2003, $2.99, at Goodwill on San Fernando in Glendale

First Impression: Rainbeau Mars.

Second Impression: Rainbeau Mars?

With a name like Rainbeau Mars, I certainly hope she would be a yoga instructor. “This is your neurosurgeon, Dr. Rainbeau Mars.” Um, nope.

Also, Yoga for Beauty? What could be simpler?  I snapped that ish right up. Would that it were that easy… the DVD comes with a booklet illustrating Rainbeau Mars’ FORTY disciplines for achieving beauty:

Jesus, can’t I just pay someone to inject something? I thumbed through the booklet, and a lot of the disciplines involve rubbing coconut oil into your knees “until you penetrate the tenth layer.” I imagine my knees made of cake with a smear of jam inside them, like petits fours.

On to the workout.

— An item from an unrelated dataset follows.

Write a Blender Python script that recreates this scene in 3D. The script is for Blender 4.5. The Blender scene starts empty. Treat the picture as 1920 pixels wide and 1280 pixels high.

Rainbeau Mars is broadcasting from deep inside a Jurassic Park diorama:

It may not surprise you to learn that there is a backup yogi named Bliss. She has milkmaid braids crossed on top of her head, and she will always be more flexible than you.

The warmup is accompanied by some traditional music, with a man singing in a perfectly resonant voice that instantly relaxes me. Certain yoga videos motivate me to light incense, and this is definitely one of them.

We move on to an internal belly cleanse. Rainbeau Mars lowers into a “chair” position and draws in her stomach, rotating her hips back and forth. This has the creepy affect of making her hip bones, ribcage, and spinal column very visible. It’s a little upsetting. I can’t brings myself to participate. Then we lower our arms, and “swim back into truth.” 

During Child’s Pose, my new kitten climbs onto my lower back and kneads with her paws.  It would be rude of me to disrupt her muffin party on my muffin top, so I stay in the pose for quite some time. Then she curls up in a little warm circle.  Pretty soon the workout is over, and I don’t feel any more beautiful, but the kitten doesn’t seem to mind.